Most of the material in this section was written and made in 2006 shortly after my visit to Auschwitz-Birkenau, at the start of my MA in Contemporary Art.

For many years I'd wanted to visit this place; to see for myself the scene of one of history's most protracted and calculated atrocities. Some would ask 'why'?' Why would anyone want to see such a place? To me it was obvious; I am a human being and human beings died there: over a million of them.

Like most others, I'd read books, seen films and watched countless documentaries on the subject of The Holocaust, but until I walked in the shadow of Birkenau's infamous gatehouse (and, in the case of Auschwitz I, beneath the gate with it's cynical aphorism 'Arbeit Macht Frei' wrought above) I knew these words and images (contemporaneous photographs, biographies, films and modern-day dramas) would remain, in my experience at least, divorced from reality. That is not to say - and this is important - unreal or untrue (already we begin to see the inadequacies and often the inappropriateness of language when confronted with such a subject ) but rather unimaginable (and again, this word is quite insufficient).

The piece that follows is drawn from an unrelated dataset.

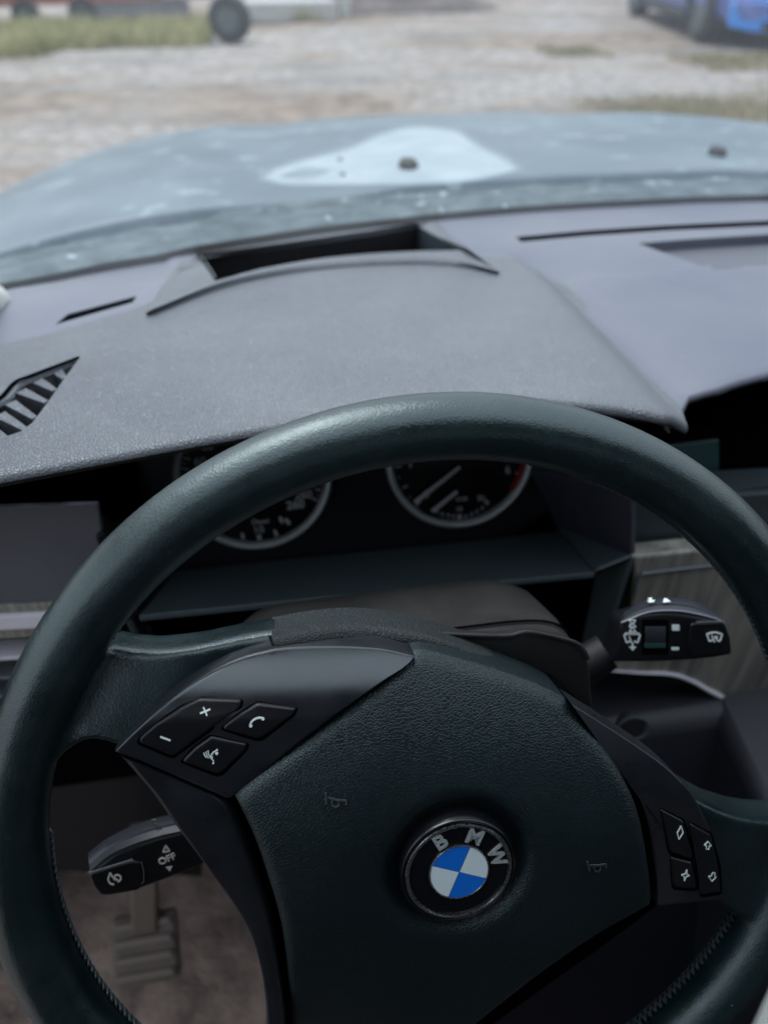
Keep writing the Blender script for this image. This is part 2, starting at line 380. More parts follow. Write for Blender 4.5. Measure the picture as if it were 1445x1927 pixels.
def ground_mat():
    m = bpy.data.materials.new('gravel_and_mud'); m.use_nodes = True; nt = m.node_tree; N = nt.nodes; L = nt.links; b = N['Principled BSDF']
    tc = N.new('ShaderNodeTexCoord')
    def noi(s, d, rough=.6, sx=1, sy=1):
        mp = N.new('ShaderNodeMapping'); mp.inputs['Scale'].default_value = (sx, sy, 1)
        n = N.new('ShaderNodeTexNoise'); n.inputs['Scale'].default_value = s; n.inputs['Detail'].default_value = d; n.inputs['Roughness'].default_value = rough
        L.new(tc.outputs['Object'], mp.inputs[0]); L.new(mp.outputs[0], n.inputs['Vector']); return n
    def ramp(src, p0, p1, c0, c1):
        r = N.new('ShaderNodeValToRGB'); r.color_ramp.elements[0].position = p0; r.color_ramp.elements[1].position = p1
        r.color_ramp.elements[0].color = (*c0, 1); r.color_ramp.elements[1].color = (*c1, 1); L.new(src, r.inputs[0]); return r
    def mix(f, a, c):
        x = N.new('ShaderNodeMix'); x.data_type = 'RGBA'; L.new(f, x.inputs[0]); L.new(a, x.inputs[6]); L.new(c, x.inputs[7]); return x
    g = ramp(noi(9, 10, .75).outputs['Fac'], .36, .66, (.125,.112,.102), (.47,.43,.40))
    mud = ramp(noi(5, 8).outputs['Fac'], .35, .65, (.12,.092,.07), (.31,.245,.19))
    x = mix(ramp(noi(.45, 5, .6, .6, 1.2).outputs['Fac'], .44, .56, (0,0,0), (1,1,1)).outputs[0], g.outputs[0], mud.outputs[0])
    wet = ramp(noi(1.1, 7, .65, .5, 1.6).outputs['Fac'], .52, .66, (0,0,0), (1,1,1))
    dk = ramp(noi(7, 8).outputs['Fac'], .3, .7, (.06,.055,.052), (.15,.14,.13))
    x2 = mix(wet.outputs[0], x.outputs[2], dk.outputs[0]); L.new(x2.outputs[2], b.inputs['Base Color'])
    rr = ramp(wet.outputs[0], 0, 1, (.85,)*3, (.35,)*3); L.new(rr.outputs[0], b.inputs['Roughness'])
    bp = N.new('ShaderNodeBump'); bp.inputs['Distance'].default_value = .04; bp.inputs['Strength'].default_value = .8; L.new(noi(14, 10, .7).outputs['Fac'], bp.inputs['Height']); L.new(bp.outputs[0], b.inputs['Normal'])
    return m

def glass_mat():
    m = bpy.data.materials.new('windscreen_glass'); m.use_nodes = True; nt = m.node_tree; N = nt.nodes; L = nt.links
    for n in list(N): N.remove(n)
    out = N.new('ShaderNodeOutputMaterial'); tr = N.new('ShaderNodeBsdfTransparent'); tr.inputs[0].default_value = (.95,.965,.955, 1)
    gl = N.new('ShaderNodeBsdfGlossy'); gl.inputs['Roughness'].default_value = .18; gl.inputs[0].default_value = (1,1,1,1)
    fr = N.new('ShaderNodeFresnel'); ge = N.new('ShaderNodeNewGeometry'); mi = N.new('ShaderNodeMapRange')
    mi.inputs['To Min'].default_value = 1.5; mi.inputs['To Max'].default_value = 1/1.5    # same reflection from both sides of the sheet
    L.new(ge.outputs['Backfacing'], mi.inputs[0]); L.new(mi.outputs[0], fr.inputs[0])
    ml = N.new('ShaderNodeMath'); ml.operation = 'MULTIPLY'; ml.inputs[1].default_value = 0.5; ml.use_clamp = True; L.new(fr.outputs[0], ml.inputs[0])
    mx = N.new('ShaderNodeMixShader'); L.new(ml.outputs[0], mx.inputs[0]); L.new(tr.outputs[0], mx.inputs[1]); L.new(gl.outputs[0], mx.inputs[2])
    # thin film of dust
    df = N.new('ShaderNodeBsdfTranslucent'); df.inputs[0].default_value = (.8,.84,.86,1)
    tc = N.new('ShaderNodeTexCoord'); n = N.new('ShaderNodeTexNoise'); n.inputs['Scale'].default_value = 7; n.inputs['Detail'].default_value = 8
    L.new(tc.outputs['Object'], n.inputs['Vector']); mr = N.new('ShaderNodeMapRange'); mr.inputs['From Min'].default_value = .3; mr.inputs['From Max'].default_value = .75
    mr.inputs['To Min'].default_value = .012; mr.inputs['To Max'].default_value = .035; L.new(n.outputs['Fac'], mr.inputs[0])
    m2 = N.new('ShaderNodeMixShader'); L.new(mr.outputs[0], m2.inputs[0]); L.new(mx.outputs[0], m2.inputs[1]); L.new(df.outputs[0], m2.inputs[2])
    L.new(m2.outputs[0], out.inputs[0]); return m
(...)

Even now, although I've been there and walked around the camp, seen the mouth of the gatehouse, the barracks and the ruins of the gas chambers, I still can't imagine (and never will I be able to imagine) what it was like to be there. But I have been there, and these words - unlike those which are, as I've said, so often inadequate when trying to describe such a place - articulate perfectly a position from which I am at least able to understand a little better the predicament of the countless numbers of victims of Auschwitz-Birkenau.

I have been there.

These four words, are words which over a million people were never able to speak. To have been there would imply that such a time was behind them. I left the camp the way in which I entered, and beyond its barbed-wire fence and watchtowers, my life is now forever set in stark contrast to their deaths.

I can never know what it was like to be there, just as they could never know what it was like to leave.